AVAILABLE DATA:
- - - - - - -

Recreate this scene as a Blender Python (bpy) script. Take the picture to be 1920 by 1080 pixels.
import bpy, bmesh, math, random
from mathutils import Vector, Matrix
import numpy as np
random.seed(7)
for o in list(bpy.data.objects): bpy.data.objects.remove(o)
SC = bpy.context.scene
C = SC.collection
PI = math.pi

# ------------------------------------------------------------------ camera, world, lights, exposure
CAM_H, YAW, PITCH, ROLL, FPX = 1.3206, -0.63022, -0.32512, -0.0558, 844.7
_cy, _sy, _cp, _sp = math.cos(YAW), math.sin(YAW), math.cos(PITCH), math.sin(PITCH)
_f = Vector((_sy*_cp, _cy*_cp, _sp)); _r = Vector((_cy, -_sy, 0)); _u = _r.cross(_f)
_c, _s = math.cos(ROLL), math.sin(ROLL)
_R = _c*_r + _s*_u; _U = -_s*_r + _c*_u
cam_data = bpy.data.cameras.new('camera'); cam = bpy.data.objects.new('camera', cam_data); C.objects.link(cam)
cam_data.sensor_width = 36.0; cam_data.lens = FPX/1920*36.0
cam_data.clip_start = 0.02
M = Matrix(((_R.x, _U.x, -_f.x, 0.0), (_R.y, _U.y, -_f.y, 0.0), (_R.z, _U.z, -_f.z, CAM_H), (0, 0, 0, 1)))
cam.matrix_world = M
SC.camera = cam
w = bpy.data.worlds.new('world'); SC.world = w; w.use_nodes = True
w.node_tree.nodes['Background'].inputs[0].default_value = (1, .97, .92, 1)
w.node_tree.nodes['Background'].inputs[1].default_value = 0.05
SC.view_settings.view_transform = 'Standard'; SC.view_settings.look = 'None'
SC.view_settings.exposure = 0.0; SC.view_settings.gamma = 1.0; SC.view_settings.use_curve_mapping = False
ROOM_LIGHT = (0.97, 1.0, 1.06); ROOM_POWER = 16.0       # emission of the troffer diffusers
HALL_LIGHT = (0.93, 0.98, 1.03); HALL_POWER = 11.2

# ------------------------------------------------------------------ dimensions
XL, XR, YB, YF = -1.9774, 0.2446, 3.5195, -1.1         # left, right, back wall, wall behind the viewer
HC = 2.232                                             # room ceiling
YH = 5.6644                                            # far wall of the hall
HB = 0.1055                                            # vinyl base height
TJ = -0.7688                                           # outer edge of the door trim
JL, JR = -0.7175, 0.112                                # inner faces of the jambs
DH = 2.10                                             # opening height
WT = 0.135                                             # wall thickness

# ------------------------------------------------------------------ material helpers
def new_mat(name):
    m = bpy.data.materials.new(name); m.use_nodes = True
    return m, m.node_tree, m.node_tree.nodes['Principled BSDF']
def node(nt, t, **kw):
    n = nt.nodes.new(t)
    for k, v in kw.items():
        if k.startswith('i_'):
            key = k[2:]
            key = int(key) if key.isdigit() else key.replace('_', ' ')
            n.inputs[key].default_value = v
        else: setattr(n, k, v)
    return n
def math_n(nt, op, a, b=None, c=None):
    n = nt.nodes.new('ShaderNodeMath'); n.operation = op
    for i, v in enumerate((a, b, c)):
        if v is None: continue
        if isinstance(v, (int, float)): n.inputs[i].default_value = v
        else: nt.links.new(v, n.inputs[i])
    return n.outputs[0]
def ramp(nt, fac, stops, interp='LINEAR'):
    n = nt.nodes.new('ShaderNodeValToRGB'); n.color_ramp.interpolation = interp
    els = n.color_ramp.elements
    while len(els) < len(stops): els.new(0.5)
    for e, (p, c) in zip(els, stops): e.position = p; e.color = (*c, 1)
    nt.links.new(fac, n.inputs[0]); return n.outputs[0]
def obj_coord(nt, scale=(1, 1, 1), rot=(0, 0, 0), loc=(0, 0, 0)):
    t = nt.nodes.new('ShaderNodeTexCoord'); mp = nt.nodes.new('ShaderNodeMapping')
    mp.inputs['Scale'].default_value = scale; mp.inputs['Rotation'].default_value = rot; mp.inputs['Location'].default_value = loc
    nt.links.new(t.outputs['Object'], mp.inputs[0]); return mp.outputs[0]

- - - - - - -

TASK OBJECTIVE:
Looking at the material above, please copy exactly every line from its first line through the line containing "HALL_LIGHT = (0.93, 0.98, 1.03);", with both ends included and nothing else.

FULL OUTPUT:
Recreate this scene as a Blender Python (bpy) script. Take the picture to be 1920 by 1080 pixels.
import bpy, bmesh, math, random
from mathutils import Vector, Matrix
import numpy as np
random.seed(7)
for o in list(bpy.data.objects): bpy.data.objects.remove(o)
SC = bpy.context.scene
C = SC.collection
PI = math.pi

# ------------------------------------------------------------------ camera, world, lights, exposure
CAM_H, YAW, PITCH, ROLL, FPX = 1.3206, -0.63022, -0.32512, -0.0558, 844.7
_cy, _sy, _cp, _sp = math.cos(YAW), math.sin(YAW), math.cos(PITCH), math.sin(PITCH)
_f = Vector((_sy*_cp, _cy*_cp, _sp)); _r = Vector((_cy, -_sy, 0)); _u = _r.cross(_f)
_c, _s = math.cos(ROLL), math.sin(ROLL)
_R = _c*_r + _s*_u; _U = -_s*_r + _c*_u
cam_data = bpy.data.cameras.new('camera'); cam = bpy.data.objects.new('camera', cam_data); C.objects.link(cam)
cam_data.sensor_width = 36.0; cam_data.lens = FPX/1920*36.0
cam_data.clip_start = 0.02
M = Matrix(((_R.x, _U.x, -_f.x, 0.0), (_R.y, _U.y, -_f.y, 0.0), (_R.z, _U.z, -_f.z, CAM_H), (0, 0, 0, 1)))
cam.matrix_world = M
SC.camera = cam
w = bpy.data.worlds.new('world'); SC.world = w; w.use_nodes = True
w.node_tree.nodes['Background'].inputs[0].default_value = (1, .97, .92, 1)
w.node_tree.nodes['Background'].inputs[1].default_value = 0.05
SC.view_settings.view_transform = 'Standard'; SC.view_settings.look = 'None'
SC.view_settings.exposure = 0.0; SC.view_settings.gamma = 1.0; SC.view_settings.use_curve_mapping = False
ROOM_LIGHT = (0.97, 1.0, 1.06); ROOM_POWER = 16.0       # emission of the troffer diffusers
HALL_LIGHT = (0.93, 0.98, 1.03); HALL_POWER = 11.2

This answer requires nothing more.